The two artists are most visibly joined by their interest in materials and the process of their manipulation, whether it’s in the two or three-dimensional realm. Nina Chua can be said to work primarily on paper but her pieces are not strictly drawings. Mark-making is her modus operandi, with layers upon layers of abstract marks on paper that is later folded, shaped, crumpled and torn, mildly crossing over into sculpture.
The artist’s history of collaboration with Castlefield Gallery can be traced back to 2012, when she first took part in an exhibition, while in 2013 Chua was commissioned to develop a public artwork for the gallery’s external facade.
Daniel Silver, invited by Nina Chua to participate in the show, works primarily in clay, producing sculptures of figures and faces in bold colours, as well as more abstract “totems” and vessels. His influences are as varied as modernism, the art of ancient Greece and Freudian psychoanalysis. The totems are created from unglazed ceramic and finished with oil paint, but more broadly the artist works with a number of mediums such as concrete, bronze, marble, stone, wood and clay. While the pieces often flirt with abstraction, they are deeply rooted in figuration.

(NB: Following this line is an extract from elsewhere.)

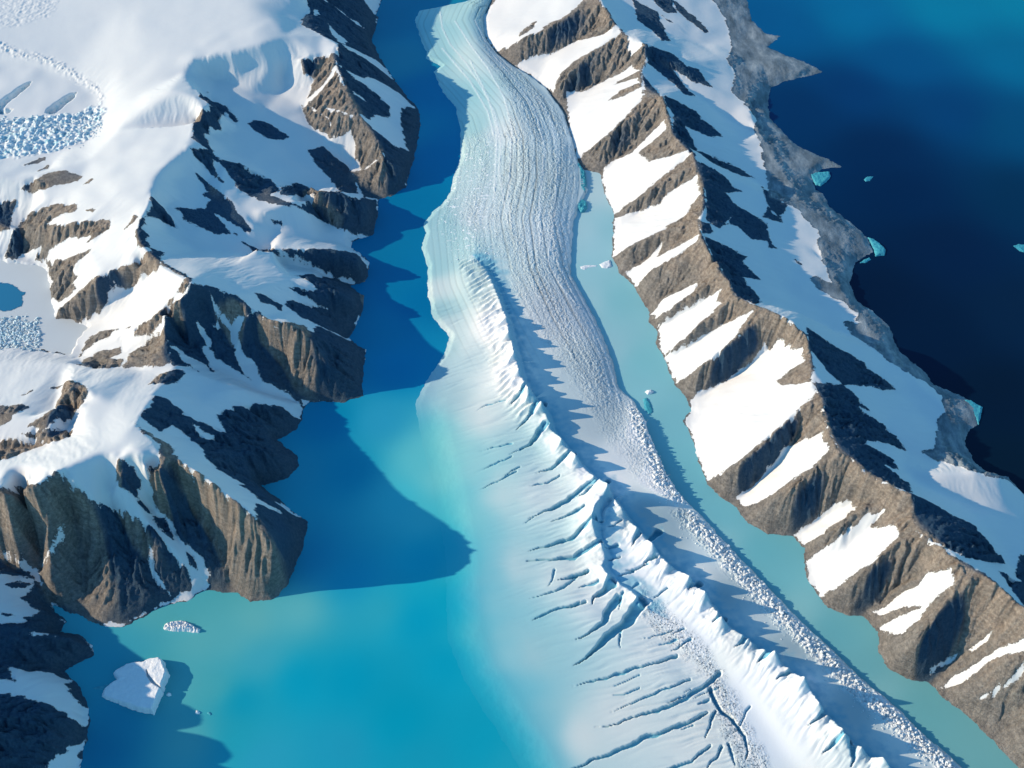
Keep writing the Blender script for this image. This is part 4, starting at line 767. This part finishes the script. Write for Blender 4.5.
    lane = smooth(0.45, 0.95, np.sin(fd / 1.15 + 2.5 * fbm(fs / 900, fdS / 90, 2))) * (0.35 + 0.65 * smooth(-0.3, 0.5, noise(fdS / 26.0, fs / 1500))) * smooth(400, 300, py) * (0.4 + 0.6 * rub_band)
    apron = area([(400,300),(462,300),(478,330),(492,355),(505,395),(530,425),(560,460),(590,500),(585,545),(598,580),(640,615),(680,655),(712,690),(735,730),(770,800),(830,880),(500,900),(380,640),(380,300)], 12, 10)
    wslope = area([(618,510),(640,530),(655,548),(690,580),(706,596),(725,622),(776,655),(805,682),(846,735),(884,760),(985,865),(900,880),(830,790),(770,715),(715,650),(665,600),(630,560)], 6, 12)
    # surface relief
    lump = ridged(X / 4.6, Y / 4.2, 3) - 0.6
    lump2 = noise(X / 2.4, Y / 2.1)
    flowlum = ridged(fs / 60.0, fdS / 22.0, 3) - 0.6
    Z = Z + rub * (0.30 * lump + 0.38 * lump2 + 0.30 * flowlum) - 0.35 * lane
    big = area([(628,405),(645,418),(668,475),(690,503),(676,505),(655,480),(640,440)], 3) + area([(690,508),(746,565),(801,622),(862,680),(944,752),(1010,812),(990,812),(930,760),(850,690),(790,630),(735,575),(690,525)], 4)
    big = np.clip(big, 0, 1)
    Z = Z + big * (1.6 * np.maximum(0, ridged(X / 7.0, Y / 6.0, 2) - 0.3) + 1.6 * lump2)
    mor = near(MORAINES, 6); mor_f = np.exp(-(mor / 1.0) ** 2)
    Z = Z + mor_f * (0.12 + 0.8 * np.maximum(0, noise(X / 2.6, Y / 2.6)))
    # feather ribs along the upper broken ridge
    ang = math.radians(27); u = X * -math.sin(ang) + Y * math.cos(ang)
    rib = area([(462,262),(486,258),(500,285),(512,325),(522,380),(540,410),(520,425),(500,395),(488,350),(478,310)], 6)
    saw = (u / 7.0 + 0.5 * fbm(X / 18, Y / 18, 2)) % 1.0
    Z = Z + rib * (np.abs(saw - 0.35) * 5.0 - 1.2)
    # steep face of the broken ridge gets vertical facets
    face = smooth(20, 4, crest_d)
    Z = Z + face * (0.7 * ridged(X / 11 + 3, Y / 7, 2) - 0.4) * smooth(7, 18, Z)
    # faint streaks on the apron
    apr = smooth(0.5, 3, d) * (1 - np.clip(rub + big, 0, 1)) * np.clip(apron + 0.0, 0, 1)
    ca, sa = math.cos(0.20), math.sin(0.20); u1 = X * ca + Y * sa; v1 = -X * sa + Y * ca + 2.0 * fbm(X / 30, Y / 30, 2)
    tong = smooth(110, 20, crest_d2) * apr
    Z = Z + tong * (0.95 * np.minimum(0, 0.55 - ridged(u1 / 75, v1 / 9.0, 2)) + 0.5 * np.minimum(0, 0.4 - ridged(u1 / 40 + 5, v1 / 4.2, 2)) * smooth(60, 15, crest_d2))
    v2 = (X * 0.74 - Y * 0.67) + 2.0 * fbm(X / 20, Y / 20, 2); u2 = X * 0.67 + Y * 0.74
    Z = Z + wslope * smooth(40, 5, crest_d) * (1.5 * np.minimum(0, 0.5 - ridged(v2 / 10.0, u2 / 60, 2)) + 0.5 * np.minimum(0, 0.5 - ridged(v2 / 4.2 + 9, u2 / 30, 2)))
    # crevasses
    blue = np.zeros_like(X)
    XW = X + 1.3 * fbm(X / 14, Y / 14, 3); YW = Y + 1.3 * fbm(X / 14 + 9, Y / 14 + 4, 3)
    extra = []; rc = np.random.default_rng(5)
    for q in range(26):
        t = rc.random(); px_ = 520 + t * 260 + rc.normal() * 8; py_ = 430 + t * 320 + rc.normal() * 14; off = abs(rc.normal()) * 34
        px_ -= 26 + off; py_ += 6 + off * 0.22; L = rc.uniform(16, 40) * (1.2 if off > 20 else 0.8); a_ = rc.uniform(-0.42, -0.14) if rc.random() < 0.8 else rc.uniform(-1.3, -0.9)
        extra.append(([(px_ + L * math.cos(a_), py_ + L * math.sin(a_)), (px_ + 0.5 * L * math.cos(a_ + .1), py_ + 0.5 * L * math.sin(a_ + .1)), (px_, py_)], rc.uniform(1.2, 2.4), 0.8, rc.uniform(1.5, 3)))
    for (l, w0, w1, dep) in CREVASSES + extra:
        lx, ly = at([p[0] for p in l], [p[1] for p in l], 13)
        q0 = [(l[0][0] - c_[0]) ** 2 + (l[0][1] - c_[1]) ** 2 for c_ in CREST_A + CREST_B + CREST_C]
        if min(q0) < 20 ** 2: w0 = w0 * 1.9; dep = dep * 1.5
        r = line_dist_w(X, Y, XW, YW, list(zip(lx, ly)), 16)
        if r is None: continue
        s_, dd, f_, sd, tt = r
        w = (w0 + (w1 - w0) * f_) * 0.52 * (0.95 + 0.28 * noise(X[s_] / 7, Y[s_] / 7)) * smooth(1.02, 0.35, f_)
        cut = smooth(1.0, 0.55, dd / np.maximum(w, 0.05)) * smooth(0.1, 0.5, w)
        # upper lip stands a little proud
        Z[s_] -= cut * 0.75 * dep * (0.55 + 0.45 * (1 - f_)) ; blue[s_] = np.maximum(blue[s_], smooth(0.15, 0.9, cut))
    # far-off medial lines etc. done; fringe and outside
    low = smooth(330, 450, py) * smooth(590, 540, px); leftside = smooth(560, 500, px)
    lip = smooth(-0.5, 2.2 + 3 * leftside, d) * (1 - low) + low * smooth(0, 30, d)
    Z = np.where(d > -1.5, Z * lip + (np.minimum(d, 1) * 0.25 + 0.1) * (1 - low) + low * 0.012 * np.minimum(d, 8), np.maximum(d * (0.8 - 0.78 * low), -6))
    col = color_field(X, Y, G_COL, 3.4, 10.0)
    l_ = np.where(col / 255 <= 0.04045, col / 255 / 12.92, ((col / 255 + 0.055) / 1.055) ** 2.4)
    gy, gx = np.gradient(blur(Z, 1.2), st)
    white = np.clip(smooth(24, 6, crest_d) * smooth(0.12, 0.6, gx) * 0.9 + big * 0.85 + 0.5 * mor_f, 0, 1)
    # shadow blue painted into the ice just east of the broken ridge
    lee_shade = np.zeros_like(X)
    for cr in (CREST_A, CREST_B, CREST_C):
        a = np.asarray(cr, float); lx, ly = at(a[:, 0], a[:, 1], a[:, 2]); r = line_dist(X, Y, list(zip(lx, ly)), 34)
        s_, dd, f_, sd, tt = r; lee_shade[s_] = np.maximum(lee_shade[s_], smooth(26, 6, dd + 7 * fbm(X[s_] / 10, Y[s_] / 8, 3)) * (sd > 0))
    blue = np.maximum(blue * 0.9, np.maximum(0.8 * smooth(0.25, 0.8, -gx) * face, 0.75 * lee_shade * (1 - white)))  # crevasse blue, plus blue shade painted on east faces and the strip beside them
    flecks = area([(440,150),(500,140),(500,265),(470,270),(440,230)], 12)
    # the thin rim of the apron is stained by the silty water it lies in
    tint_ = l_ * G_GAIN * (1 - apron[..., None] * np.array([0.27, 0.17, 0.12]))
    wc = color_field(X[::6, ::6], Y[::6, ::6], FJORD_COL, 3.2, 16.0); wc = np.repeat(np.repeat(wc, 6, 0), 6, 1)[:X.shape[0], :X.shape[1]]
    wl = np.where(wc / 255 <= 0.04045, wc / 255 / 12.92, ((wc / 255 + 0.055) / 1.055) ** 2.4) * W_GAIN
    for i_ in range(3): wl[..., i_] = blur(wl[..., i_], 5)
    k_ = 0.5 * smooth(6, 45, d)[..., None]; wl = (1 - k_) * wl * 0.96 + k_ * np.array([0.26, 0.55, 0.62])
    wt = (low * (1 - smooth(0, 1, (d + 5 * fbm(X / 50, Y / 25, 2)) / 84.0)))[..., None]; tint_ = tint_ * (1 - wt) + wl * wt
    pxx, pyy = pix(X, Y, Z)
    keep = (d > -4) & (pyy > -90) & (pyy < 880)
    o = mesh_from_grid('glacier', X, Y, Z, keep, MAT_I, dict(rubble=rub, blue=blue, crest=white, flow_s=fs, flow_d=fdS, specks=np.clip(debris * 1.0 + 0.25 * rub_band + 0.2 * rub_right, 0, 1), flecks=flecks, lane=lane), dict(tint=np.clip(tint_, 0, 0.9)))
    return o, (X, Y, Z)
W_GAIN = np.array([1.32, 1.24, 1.02])
G_GAIN = np.array([1.46, 1.28, 1.15])
glacier, GG = build_glacier()
setp(glacier, kind='structure', label='long pale glacier tongue with a broken blue white ice ridge down its middle')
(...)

Both artists emphasise the artist’s hand in the making of the work, a visual manifestation of a gesture and one that calls on the long history of humans leaving behind marks made with their hands. Regardless of its subject matter and differing focus on (non-)figurative motifs, Chua and Sliver channel the pure, unfiltered energy that comes with the aim pure creation and the desire to marking one’s presence, with that which comes from under their fingertips.